Whether the consequence has been a credit to king William’s judgment I need not say. I am not writing panegyrics here, but doing justice to the memory of the king my master, whom I have had the honour very often to hear express himself with great satisfaction in having brought the settlement of the succession to so good an issue; and, to repeat his majesty’s own words, that he knew no prince in Europe so fit to be king of England as the elector of Hanover. I am persuaded, without any flattery, that if it should not every way answer the expectations his majesty had of it, the fault will be our own. God grant the king may have more comfort of his crown than we suffered king William to have!

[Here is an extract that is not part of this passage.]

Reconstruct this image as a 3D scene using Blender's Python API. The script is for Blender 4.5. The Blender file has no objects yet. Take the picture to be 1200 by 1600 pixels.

The king being dead, and the queen proclaimed, the hot men of that side, as the hot men of all sides do, thinking the game in their own hands, and all other people under their feet, began to run out into those mad extremes, and precipitate themselves into such measures as, according to the fate of all intemperate councils, ended in their own confusion, and threw them at last out of the saddle.
The queen, who, though willing to favour the high-church party, did not thereby design the ruin of those whom she did not employ, was soon alarmed at their wild conduct, and turned them out, adhering to the moderate counsels of those who better understood, or more faithfully pursued, her majesty’s and the country’s interest. In this turn fell sir Edward Seymour’s party, for so the high men were then called; and to this turn we owe the conversion of several other great men, who became whigs on that occasion, which it is known they were not before; which conversion afterwards begat that unkind distinction of old whig and modern whig, which some of the former were with very little justice pleased to run up afterwards to an extreme very pernicious to both.
But I am gone too far in this part. I return to my own story.
In the interval of these things, and during the heat of the first fury of highflying, I fell a sacrifice for writing against the rage and madness of that high party, and in the service of the dissenters. What justice I met with, and, above all, what mercy, is too well known to need repetition.